With just a few hours left before Thanksgiving, there’s still time to prepare. Now, I’m not talking about buying the ingredients for that special green bean casserole with the crunchy onions on top, and homemade cranberry sauce that’s been passed down for generations. Or fighting all the other turkey hunters to buy that one perfect ginormous turkey and all the other stuff you’ll need to make stuffing.
And this story isn’t about our famous deviled eggs or even The Wife’s pecan pie. This year, I was told not to write about all the wonderful food surrounding the most gastronomic holiday of the year. (Not gonna tell you who told me not to write about food, but she makes the best pecan pie this southern boy has ever had.)
So instead, this story isn’t about any of the food mentioned above.
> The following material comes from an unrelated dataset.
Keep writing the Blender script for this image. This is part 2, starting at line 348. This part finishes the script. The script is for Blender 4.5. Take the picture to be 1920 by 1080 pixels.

Rather it’s about a family tradition that reaches back over three generations — long before any of us lived on Flamingo Street.
Like most folks, I have fond memories of things our family did each year around the holidays. Mom would spend hours in the kitchen cooking the Thanksgiving dinner with each of us kids helping out in our own little way. To be honest, I think we made more of a mess than actually helping out, but it was a fun way to learn how to cook. And we weren’t the only ones that learned things in Mom’s kitchen. One Thanksgiving, it was our dad who received the most important cooking lesson of all.
I learned early on while growing up on Flamingo that you can have the best recipes in the world but use the wrong pan and whatever you’re cooking ain’t coming out right. Case in point, Grandma’s sweet cornbread.
When I was eight, Dad decided to help Mom with Thanksgiving dinner by taking on the task of cooking Grandma’s cornbread. He used the same recipe, the same ingredients, but not her cast iron skillet with the small chip missing in the rim. Instead, Dad used a square metal pan bought on sale at our local grocery store. The results were less than good — and less than edible.
After clearing out the smoke from the kitchen, Dad thought we’d eat his squared-off cornbread. This wasn’t a new practice for him. Dad’s answer to anything he overcooked was to act as if nothing out of the ordinary happened as he placed it burnt side down on plates.
Pancakes, toast, or even bacon — it didn’t matter. He always gave it to us burnt side down thinking we would eat it. And most of the time, we did. But his Thanksgiving squared cornbread was different. Even after heavily buttering the slices and placing them on our plate burnt side down, the cornbread was so badly charred, we kids couldn’t eat it – not even Twin Brother Mark. And growing up, Mark ate most anything.
After dinner, Mom told Dad that he should’ve used Grandma’s skillet. The next year, and every year after, he did. And each time, due to the evenly heated iron skillet with the small chip missing in the rim, the cornbread came out perfectly with a light brown crust on top. Cooking with that super heavy skillet became a tradition around our house.
The Wife and I have three different sizes of skillets in our kitchen, all made from heavy cast iron. From cooking cobblers, baking dressing, frying bacon and sauteing onions — all will be in use this holiday season.
But the most important one will be saved and used to cook the cornbread: the iron skillet with the small chip missing in the rim.